TO BE DONE:
Of the material below, the lines to be retyped are those from the line containing "Write part 3" through the line containing "MB().box(xs(131) - 0.28, xs(131)", inclusive; reproduce them exactly.

DATA SECTION:

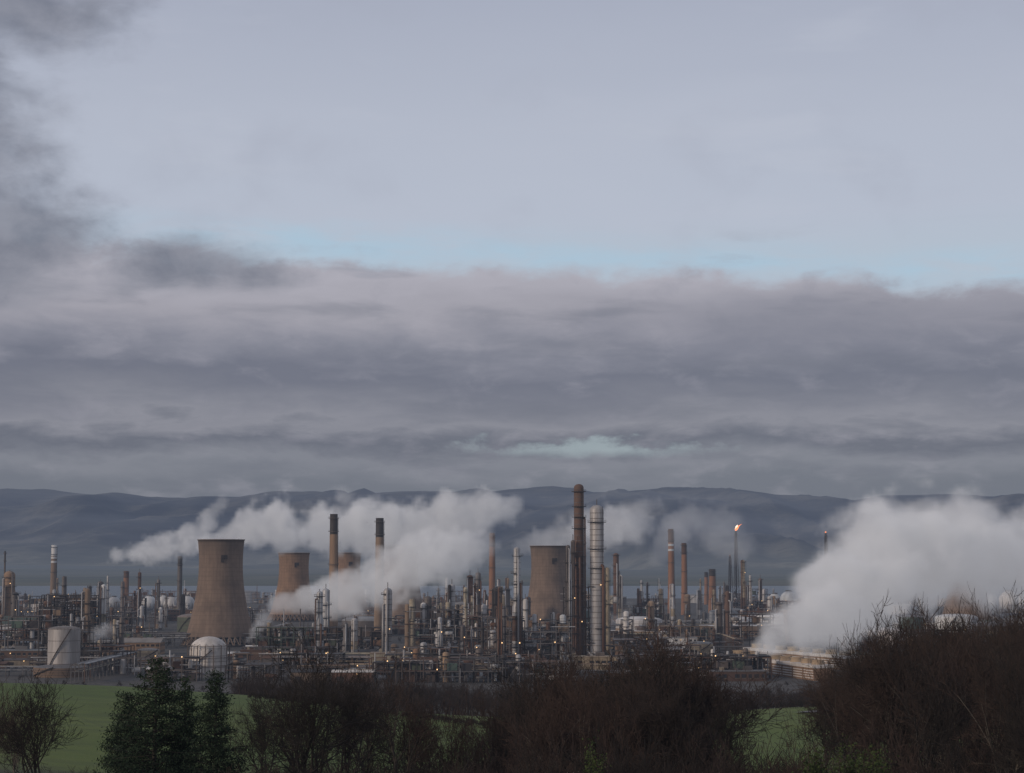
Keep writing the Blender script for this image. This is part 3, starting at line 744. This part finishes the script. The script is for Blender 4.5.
==
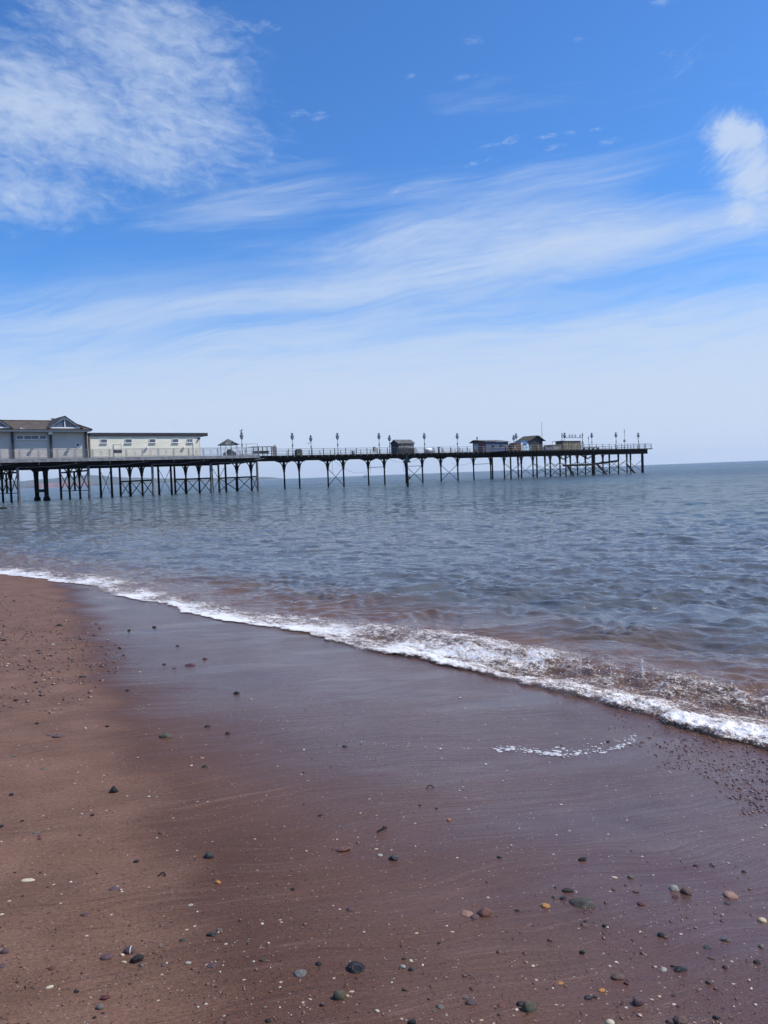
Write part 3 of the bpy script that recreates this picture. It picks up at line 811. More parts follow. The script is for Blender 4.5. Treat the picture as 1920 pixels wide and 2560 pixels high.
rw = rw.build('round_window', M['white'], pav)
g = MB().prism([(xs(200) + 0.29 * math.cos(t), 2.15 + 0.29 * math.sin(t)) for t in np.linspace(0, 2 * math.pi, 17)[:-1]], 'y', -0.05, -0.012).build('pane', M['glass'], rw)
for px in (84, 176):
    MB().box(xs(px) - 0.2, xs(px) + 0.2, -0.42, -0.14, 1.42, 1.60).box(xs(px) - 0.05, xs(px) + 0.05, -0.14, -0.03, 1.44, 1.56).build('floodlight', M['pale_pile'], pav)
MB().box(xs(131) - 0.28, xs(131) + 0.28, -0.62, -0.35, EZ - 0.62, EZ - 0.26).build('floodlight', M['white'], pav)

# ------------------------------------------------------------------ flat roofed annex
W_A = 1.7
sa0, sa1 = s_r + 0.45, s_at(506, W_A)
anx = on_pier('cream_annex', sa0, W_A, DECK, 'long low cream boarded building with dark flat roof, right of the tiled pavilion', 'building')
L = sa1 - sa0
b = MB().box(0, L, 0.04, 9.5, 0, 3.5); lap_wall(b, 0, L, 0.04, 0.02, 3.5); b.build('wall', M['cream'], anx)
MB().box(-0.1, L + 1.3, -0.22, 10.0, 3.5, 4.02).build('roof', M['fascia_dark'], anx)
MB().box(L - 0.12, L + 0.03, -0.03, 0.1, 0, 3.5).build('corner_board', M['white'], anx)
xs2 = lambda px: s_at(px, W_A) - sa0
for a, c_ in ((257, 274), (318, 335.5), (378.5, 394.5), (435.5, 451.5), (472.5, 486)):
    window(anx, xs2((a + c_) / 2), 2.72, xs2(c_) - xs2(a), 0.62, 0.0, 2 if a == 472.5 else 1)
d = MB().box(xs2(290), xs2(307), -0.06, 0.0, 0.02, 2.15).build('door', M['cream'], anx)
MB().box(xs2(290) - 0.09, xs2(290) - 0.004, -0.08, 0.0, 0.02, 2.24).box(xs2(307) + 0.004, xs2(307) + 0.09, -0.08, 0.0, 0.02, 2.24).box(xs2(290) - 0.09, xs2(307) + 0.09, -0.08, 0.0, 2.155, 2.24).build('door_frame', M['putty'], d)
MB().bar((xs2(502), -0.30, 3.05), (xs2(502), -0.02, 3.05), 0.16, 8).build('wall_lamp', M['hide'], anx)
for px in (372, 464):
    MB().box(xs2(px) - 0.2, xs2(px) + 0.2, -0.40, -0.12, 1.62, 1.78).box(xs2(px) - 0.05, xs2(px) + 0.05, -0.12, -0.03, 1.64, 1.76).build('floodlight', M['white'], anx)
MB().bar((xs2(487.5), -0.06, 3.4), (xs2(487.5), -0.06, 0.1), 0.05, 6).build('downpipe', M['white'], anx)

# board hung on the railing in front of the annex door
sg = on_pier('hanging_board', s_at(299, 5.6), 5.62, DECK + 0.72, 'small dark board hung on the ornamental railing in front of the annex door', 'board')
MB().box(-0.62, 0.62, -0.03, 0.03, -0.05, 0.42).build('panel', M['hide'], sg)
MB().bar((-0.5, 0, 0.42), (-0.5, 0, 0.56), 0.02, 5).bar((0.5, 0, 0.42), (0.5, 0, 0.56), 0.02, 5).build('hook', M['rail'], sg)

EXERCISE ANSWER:
Write part 3 of the bpy script that recreates this picture. It picks up at line 811. More parts follow. The script is for Blender 4.5. Treat the picture as 1920 pixels wide and 2560 pixels high.
rw = rw.build('round_window', M['white'], pav)
g = MB().prism([(xs(200) + 0.29 * math.cos(t), 2.15 + 0.29 * math.sin(t)) for t in np.linspace(0, 2 * math.pi, 17)[:-1]], 'y', -0.05, -0.012).build('pane', M['glass'], rw)
for px in (84, 176):
    MB().box(xs(px) - 0.2, xs(px) + 0.2, -0.42, -0.14, 1.42, 1.60).box(xs(px) - 0.05, xs(px) + 0.05, -0.14, -0.03, 1.44, 1.56).build('floodlight', M['pale_pile'], pav)
MB().box(xs(131) - 0.28, xs(131) + 0.28, -0.62, -0.35, EZ - 0.62, EZ - 0.26).build('floodlight', M['white'], pav)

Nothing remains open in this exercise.